┌──
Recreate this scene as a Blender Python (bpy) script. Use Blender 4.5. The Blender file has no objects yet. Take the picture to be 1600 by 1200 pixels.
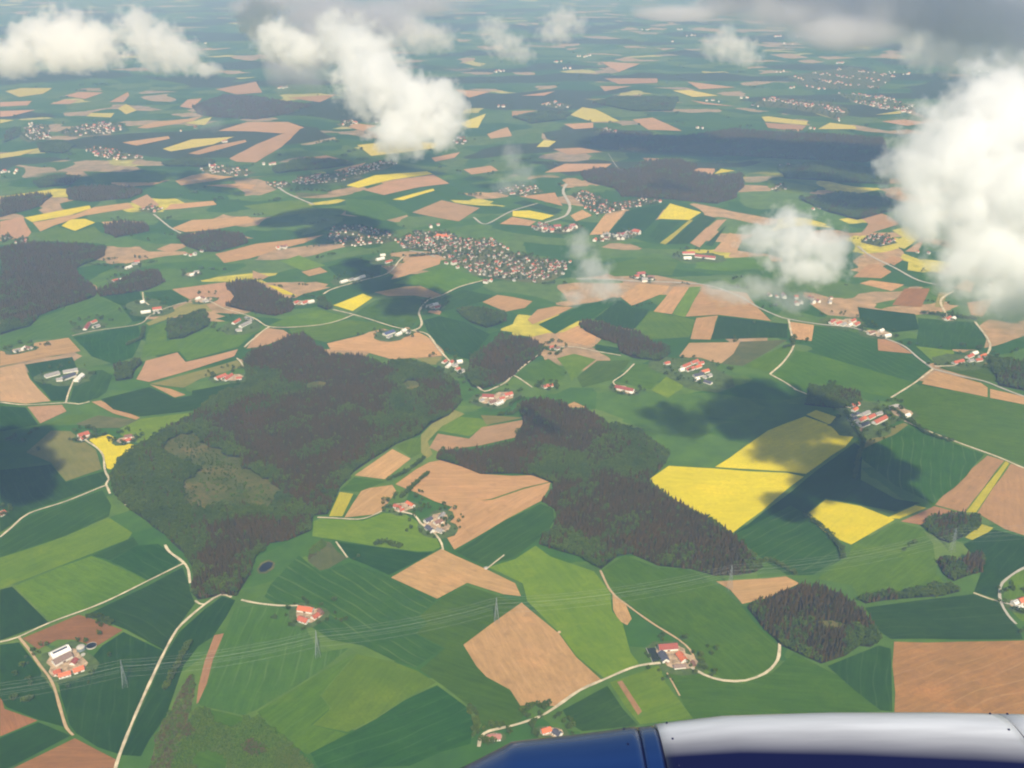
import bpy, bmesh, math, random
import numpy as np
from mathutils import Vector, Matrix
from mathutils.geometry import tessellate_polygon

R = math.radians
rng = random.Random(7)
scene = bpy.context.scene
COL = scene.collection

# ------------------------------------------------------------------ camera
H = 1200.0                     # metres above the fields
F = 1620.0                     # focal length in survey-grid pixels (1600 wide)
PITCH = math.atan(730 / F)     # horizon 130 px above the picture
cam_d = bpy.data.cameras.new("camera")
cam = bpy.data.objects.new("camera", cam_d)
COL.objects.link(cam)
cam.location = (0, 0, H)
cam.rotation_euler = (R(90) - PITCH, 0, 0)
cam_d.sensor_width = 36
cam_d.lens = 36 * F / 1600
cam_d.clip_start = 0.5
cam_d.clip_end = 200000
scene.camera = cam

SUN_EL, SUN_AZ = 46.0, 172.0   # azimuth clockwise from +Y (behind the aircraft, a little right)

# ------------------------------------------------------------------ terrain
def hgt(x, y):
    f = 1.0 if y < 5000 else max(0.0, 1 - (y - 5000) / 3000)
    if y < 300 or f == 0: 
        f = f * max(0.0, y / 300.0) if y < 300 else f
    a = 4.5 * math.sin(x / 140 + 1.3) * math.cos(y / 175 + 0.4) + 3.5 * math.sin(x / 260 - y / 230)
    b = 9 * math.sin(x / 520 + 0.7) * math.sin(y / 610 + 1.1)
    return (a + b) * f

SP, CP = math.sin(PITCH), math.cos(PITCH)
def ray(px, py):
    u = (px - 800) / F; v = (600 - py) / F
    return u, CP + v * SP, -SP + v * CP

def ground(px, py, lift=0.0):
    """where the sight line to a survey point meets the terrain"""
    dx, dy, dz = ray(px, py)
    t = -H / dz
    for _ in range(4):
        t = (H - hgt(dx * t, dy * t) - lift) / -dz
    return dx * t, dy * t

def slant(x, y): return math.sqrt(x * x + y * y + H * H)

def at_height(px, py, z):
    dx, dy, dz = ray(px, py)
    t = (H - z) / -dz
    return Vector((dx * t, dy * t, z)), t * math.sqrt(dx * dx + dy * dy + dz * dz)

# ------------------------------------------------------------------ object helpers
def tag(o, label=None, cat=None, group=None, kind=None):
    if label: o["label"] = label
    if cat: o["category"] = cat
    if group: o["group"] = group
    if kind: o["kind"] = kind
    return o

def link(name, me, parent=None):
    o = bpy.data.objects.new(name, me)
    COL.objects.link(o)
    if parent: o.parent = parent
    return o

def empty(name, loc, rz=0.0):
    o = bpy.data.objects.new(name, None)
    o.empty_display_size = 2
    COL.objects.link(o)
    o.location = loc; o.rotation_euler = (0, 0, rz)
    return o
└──
┌──
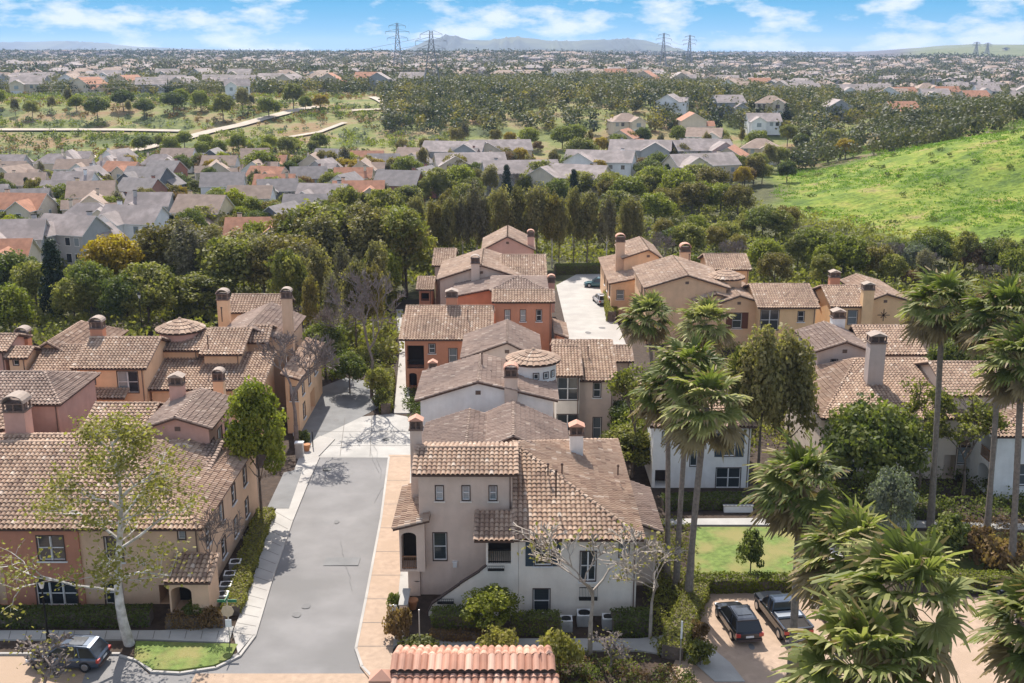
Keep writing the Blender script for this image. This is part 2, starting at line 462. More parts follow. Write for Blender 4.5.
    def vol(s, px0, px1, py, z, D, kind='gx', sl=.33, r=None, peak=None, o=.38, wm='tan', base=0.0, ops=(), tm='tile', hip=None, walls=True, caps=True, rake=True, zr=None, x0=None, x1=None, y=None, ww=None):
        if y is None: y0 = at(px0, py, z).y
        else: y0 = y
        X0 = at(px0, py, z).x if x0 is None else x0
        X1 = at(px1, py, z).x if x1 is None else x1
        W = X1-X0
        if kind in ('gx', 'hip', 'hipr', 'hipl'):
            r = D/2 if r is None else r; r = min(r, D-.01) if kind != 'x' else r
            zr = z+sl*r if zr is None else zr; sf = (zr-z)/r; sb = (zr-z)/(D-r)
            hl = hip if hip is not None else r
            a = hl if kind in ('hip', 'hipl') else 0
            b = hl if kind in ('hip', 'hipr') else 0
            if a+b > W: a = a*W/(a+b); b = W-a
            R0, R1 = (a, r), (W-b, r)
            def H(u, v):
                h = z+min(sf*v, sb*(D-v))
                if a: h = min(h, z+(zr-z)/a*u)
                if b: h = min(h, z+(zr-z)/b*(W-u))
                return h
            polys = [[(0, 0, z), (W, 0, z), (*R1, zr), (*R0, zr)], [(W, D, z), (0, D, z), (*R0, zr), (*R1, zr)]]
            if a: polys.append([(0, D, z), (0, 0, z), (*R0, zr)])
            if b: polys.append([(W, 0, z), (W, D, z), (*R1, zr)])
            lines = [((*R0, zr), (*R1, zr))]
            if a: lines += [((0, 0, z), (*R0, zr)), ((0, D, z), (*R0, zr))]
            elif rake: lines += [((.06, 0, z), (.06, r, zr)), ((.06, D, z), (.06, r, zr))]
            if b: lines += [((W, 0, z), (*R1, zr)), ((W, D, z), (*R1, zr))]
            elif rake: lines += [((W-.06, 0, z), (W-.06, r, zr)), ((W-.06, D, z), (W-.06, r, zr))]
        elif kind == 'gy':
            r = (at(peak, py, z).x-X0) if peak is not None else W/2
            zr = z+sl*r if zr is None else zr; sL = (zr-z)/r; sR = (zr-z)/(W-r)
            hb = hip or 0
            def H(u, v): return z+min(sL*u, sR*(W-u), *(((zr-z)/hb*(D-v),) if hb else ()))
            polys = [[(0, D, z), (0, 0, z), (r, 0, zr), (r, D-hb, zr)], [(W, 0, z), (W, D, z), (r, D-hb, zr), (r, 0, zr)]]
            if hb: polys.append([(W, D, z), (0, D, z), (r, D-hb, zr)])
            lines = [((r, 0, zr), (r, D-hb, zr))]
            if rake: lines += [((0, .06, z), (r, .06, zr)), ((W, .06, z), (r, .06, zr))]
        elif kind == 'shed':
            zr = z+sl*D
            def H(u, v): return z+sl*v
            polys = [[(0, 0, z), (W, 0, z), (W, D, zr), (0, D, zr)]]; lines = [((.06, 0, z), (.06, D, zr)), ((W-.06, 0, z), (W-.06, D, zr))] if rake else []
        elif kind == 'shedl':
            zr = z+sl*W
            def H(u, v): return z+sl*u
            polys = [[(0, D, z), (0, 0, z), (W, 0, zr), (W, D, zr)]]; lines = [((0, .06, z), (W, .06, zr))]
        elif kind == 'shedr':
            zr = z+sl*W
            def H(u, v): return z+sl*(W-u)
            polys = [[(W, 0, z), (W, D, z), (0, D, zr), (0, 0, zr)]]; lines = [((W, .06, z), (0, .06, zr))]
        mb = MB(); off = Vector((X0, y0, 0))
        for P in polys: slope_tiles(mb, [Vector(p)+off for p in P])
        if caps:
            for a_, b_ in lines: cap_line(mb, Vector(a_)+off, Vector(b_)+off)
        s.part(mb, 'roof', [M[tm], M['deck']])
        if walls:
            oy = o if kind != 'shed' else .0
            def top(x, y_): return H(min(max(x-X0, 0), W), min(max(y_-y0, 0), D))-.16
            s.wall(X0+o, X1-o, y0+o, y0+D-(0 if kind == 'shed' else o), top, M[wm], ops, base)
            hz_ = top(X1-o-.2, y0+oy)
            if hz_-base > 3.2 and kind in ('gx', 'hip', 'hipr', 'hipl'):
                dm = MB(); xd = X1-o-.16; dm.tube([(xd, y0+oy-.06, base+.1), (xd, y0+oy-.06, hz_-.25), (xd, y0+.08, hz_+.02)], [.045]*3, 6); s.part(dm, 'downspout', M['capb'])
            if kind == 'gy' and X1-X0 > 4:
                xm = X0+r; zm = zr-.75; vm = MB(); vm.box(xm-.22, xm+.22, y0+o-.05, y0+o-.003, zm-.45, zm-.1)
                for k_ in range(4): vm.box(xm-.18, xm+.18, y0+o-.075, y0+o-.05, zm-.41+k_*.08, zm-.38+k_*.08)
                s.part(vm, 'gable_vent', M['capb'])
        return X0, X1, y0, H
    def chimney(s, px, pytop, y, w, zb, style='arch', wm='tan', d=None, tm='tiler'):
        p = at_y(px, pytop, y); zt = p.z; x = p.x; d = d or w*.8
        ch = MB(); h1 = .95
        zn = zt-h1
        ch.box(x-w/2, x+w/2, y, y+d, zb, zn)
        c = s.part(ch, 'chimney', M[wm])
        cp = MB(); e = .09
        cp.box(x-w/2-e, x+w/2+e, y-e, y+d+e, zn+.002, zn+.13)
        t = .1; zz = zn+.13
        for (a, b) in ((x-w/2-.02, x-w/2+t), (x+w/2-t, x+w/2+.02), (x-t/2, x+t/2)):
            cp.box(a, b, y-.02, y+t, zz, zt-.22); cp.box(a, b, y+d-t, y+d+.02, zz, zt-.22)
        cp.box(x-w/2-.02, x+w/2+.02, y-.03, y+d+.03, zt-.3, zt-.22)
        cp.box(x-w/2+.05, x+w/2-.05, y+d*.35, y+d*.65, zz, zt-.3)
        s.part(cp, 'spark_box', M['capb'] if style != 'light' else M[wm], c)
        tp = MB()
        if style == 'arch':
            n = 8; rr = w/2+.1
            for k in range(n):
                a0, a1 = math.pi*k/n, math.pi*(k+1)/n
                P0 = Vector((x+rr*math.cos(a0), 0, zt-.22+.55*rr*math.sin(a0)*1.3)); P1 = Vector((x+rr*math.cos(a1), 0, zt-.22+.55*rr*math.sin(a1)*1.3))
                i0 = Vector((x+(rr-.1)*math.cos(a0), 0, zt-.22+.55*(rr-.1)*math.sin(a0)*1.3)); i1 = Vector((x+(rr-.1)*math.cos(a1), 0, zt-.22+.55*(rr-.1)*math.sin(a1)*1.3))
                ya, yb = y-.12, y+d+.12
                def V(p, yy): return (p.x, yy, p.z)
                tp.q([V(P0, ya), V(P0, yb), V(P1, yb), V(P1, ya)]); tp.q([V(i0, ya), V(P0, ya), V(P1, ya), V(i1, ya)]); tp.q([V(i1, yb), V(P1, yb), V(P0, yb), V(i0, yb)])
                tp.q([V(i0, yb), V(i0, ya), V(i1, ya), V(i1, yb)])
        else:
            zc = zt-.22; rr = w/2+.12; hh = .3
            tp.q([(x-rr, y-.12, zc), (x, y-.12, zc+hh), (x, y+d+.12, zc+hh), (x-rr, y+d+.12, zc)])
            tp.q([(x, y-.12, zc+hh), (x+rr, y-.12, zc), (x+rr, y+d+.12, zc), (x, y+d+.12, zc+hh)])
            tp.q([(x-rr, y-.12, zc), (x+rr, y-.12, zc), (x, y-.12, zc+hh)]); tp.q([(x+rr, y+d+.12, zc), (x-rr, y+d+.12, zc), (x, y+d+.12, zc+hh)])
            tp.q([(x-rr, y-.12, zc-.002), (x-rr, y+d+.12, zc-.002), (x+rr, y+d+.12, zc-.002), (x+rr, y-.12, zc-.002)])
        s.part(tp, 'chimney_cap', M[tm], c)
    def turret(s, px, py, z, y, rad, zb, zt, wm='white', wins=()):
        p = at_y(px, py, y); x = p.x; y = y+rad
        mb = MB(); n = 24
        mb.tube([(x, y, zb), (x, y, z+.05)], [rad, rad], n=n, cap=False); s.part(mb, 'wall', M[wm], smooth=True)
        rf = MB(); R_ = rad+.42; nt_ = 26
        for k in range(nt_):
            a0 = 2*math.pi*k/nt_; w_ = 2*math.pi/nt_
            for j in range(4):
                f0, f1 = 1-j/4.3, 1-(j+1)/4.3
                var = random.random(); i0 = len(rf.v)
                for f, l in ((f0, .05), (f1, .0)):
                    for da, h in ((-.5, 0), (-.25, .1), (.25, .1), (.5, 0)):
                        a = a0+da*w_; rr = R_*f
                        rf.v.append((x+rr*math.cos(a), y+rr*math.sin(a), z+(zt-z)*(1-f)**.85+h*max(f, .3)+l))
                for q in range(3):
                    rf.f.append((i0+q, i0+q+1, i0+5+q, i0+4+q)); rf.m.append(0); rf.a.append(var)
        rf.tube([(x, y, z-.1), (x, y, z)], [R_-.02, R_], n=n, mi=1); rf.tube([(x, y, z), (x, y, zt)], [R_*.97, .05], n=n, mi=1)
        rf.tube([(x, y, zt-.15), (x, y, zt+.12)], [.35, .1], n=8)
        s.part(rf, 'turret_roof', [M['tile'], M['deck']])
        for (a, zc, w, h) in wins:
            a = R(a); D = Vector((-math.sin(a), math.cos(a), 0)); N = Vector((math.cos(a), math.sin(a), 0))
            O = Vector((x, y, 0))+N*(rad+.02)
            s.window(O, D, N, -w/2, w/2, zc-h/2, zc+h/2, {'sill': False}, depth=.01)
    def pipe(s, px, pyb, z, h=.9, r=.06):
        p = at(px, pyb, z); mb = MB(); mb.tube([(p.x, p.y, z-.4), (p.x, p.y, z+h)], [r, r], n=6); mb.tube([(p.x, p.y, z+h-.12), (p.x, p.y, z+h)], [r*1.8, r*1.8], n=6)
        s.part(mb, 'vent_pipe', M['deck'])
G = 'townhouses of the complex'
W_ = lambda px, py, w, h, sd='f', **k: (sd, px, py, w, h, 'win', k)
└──
# WHAT YOU WILL DO
In the entries above, find each line with the word "this" and show it.

# RIGHT ANSWER
Recreate this scene as a Blender Python (bpy) script. Use Blender 4.5. The Blender file has no objects yet. Take the picture to be 1600 by 1200 pixels.
Keep writing the Blender script for this image. This is part 2, starting at line 462. More parts follow. Write for Blender 4.5.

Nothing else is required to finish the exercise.